Handel zbożem w Polsce stoi
W Polsce sytuacja na rynku zbóż określana jest w ostatnim czasie jednym słowem: niepewność. Takie nastroje towarzyszą polskim rolnikom jeszcze od czasu sprzed rosyjskiej inwazji. Wszystko za sprawą cen, które w tym roku osiągały niespotykane od lat poziomy. W związku z tym jednak – co dodatkowo kumulują utrudnione ukraińskie dostawy – rolnicy wciąż czekają na najlepszy moment i nie chcą sprzedawać zmagazynowanego zboża. Dziś zdarzają się dni pewnego ożywienia, ale mają one raczej charakter sinusoidalny i przeplatane są kolejnymi spadkami poziomu sprzedaży. Trudno się dziwić, skoro ceny na giełdach w ostatnich dniach kolejny raz wzrosły.
Jeśli rolnicy już sprzedają, to raczej niewielkie partie towaru. Nie mają też noża na gardle i zdecydowanie wolą poczekać ze sprzedażą, licząc na kolejne podwyżki na giełdach.
Zboża będzie mniej
Rosjanie w ostatnich dniach zintensyfikowali ostrzał magazynów zbożowych na Ukrainie, co skutecznie uszczupla tamtejsze zapasy. Władze Kijowa twierdzą, że poczyniły stosowne dodatkowe zapasy, ale handlowcy zdają się nie do końca wierzyć w te zapewnienia. Niszczone zasiewy oraz potencjalne utrudnienia w przeprowadzeniu zbiorów mogą sprawić, że na rynku pojawi się mniej ziarna. To jednak nie koniec.
Rolnicy poważnie zastanawiają się nad sensem dalszego tak ochoczego stawiania na produkcję zbóż. Wiąże się to z problemem, z którym borykają się oni od kilku miesięcy – cenami nawozów. Nie pomagają zapewnienia kolejnych rządów, które zapowiadają pomoc. Rolnicy potrafią liczyć i wiedzą, że żadne dopłaty i rekompensaty nie zmienią cen nawozów, które są dziś kilkakrotnie wyższe niż jeszcze przed rokiem. To skutecznie zniechęca do zwiększenia areału upraw.
Czy ukraińska kukurydza będzie problemem?

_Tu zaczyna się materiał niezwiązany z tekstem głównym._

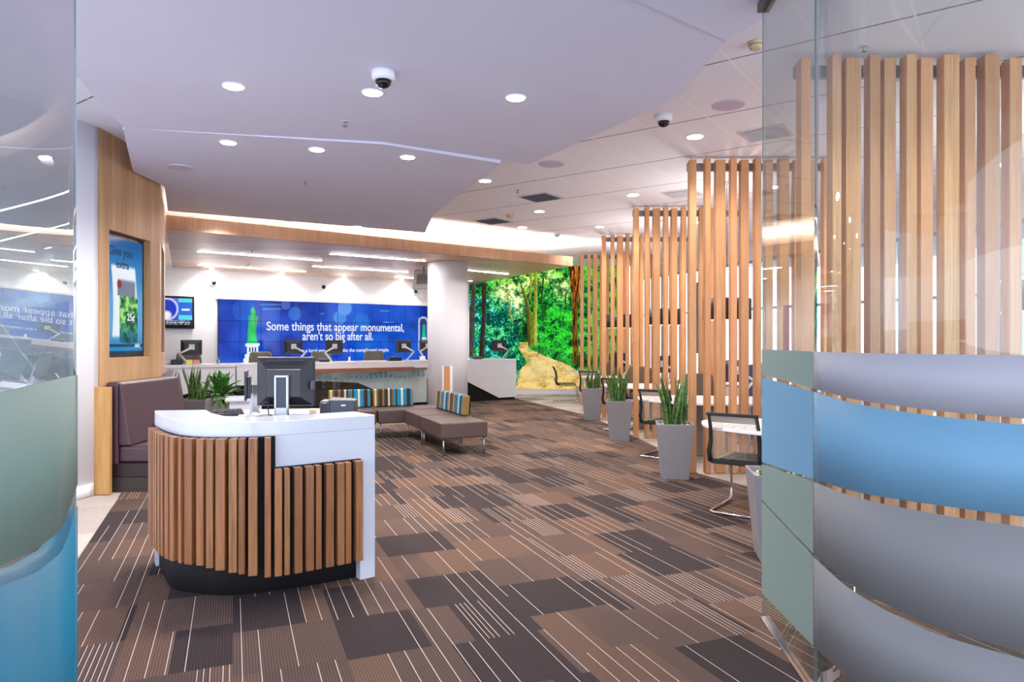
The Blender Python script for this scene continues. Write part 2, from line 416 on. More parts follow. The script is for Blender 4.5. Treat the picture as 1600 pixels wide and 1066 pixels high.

W związku z utrudnieniami w transporcie morskim spore partie zboża przekraczają zachodnie granice Ukrainy. Tym samym do Polski docierają znaczne partie kukurydzy, która już niedługo stanowić może dla polskich rolników niemały kłopot. Wszystko przez ceny, które wahają się między 290 a 320 dolarów za tonę. Niska cena skutecznie zachęca wytwórnie pasz do skupowania właśnie ukraińskiej kukurydzy kosztem… polskiej. O ile obecnie powolna odprawa celna i znaczące niebezpieczeństwo także na obszarach przygranicznych nieco zniechęcają ukraińskich dostawców, o tyle w przyszłości kukurydza z Ukrainy może dla polskich rolników być już niemałym problemem.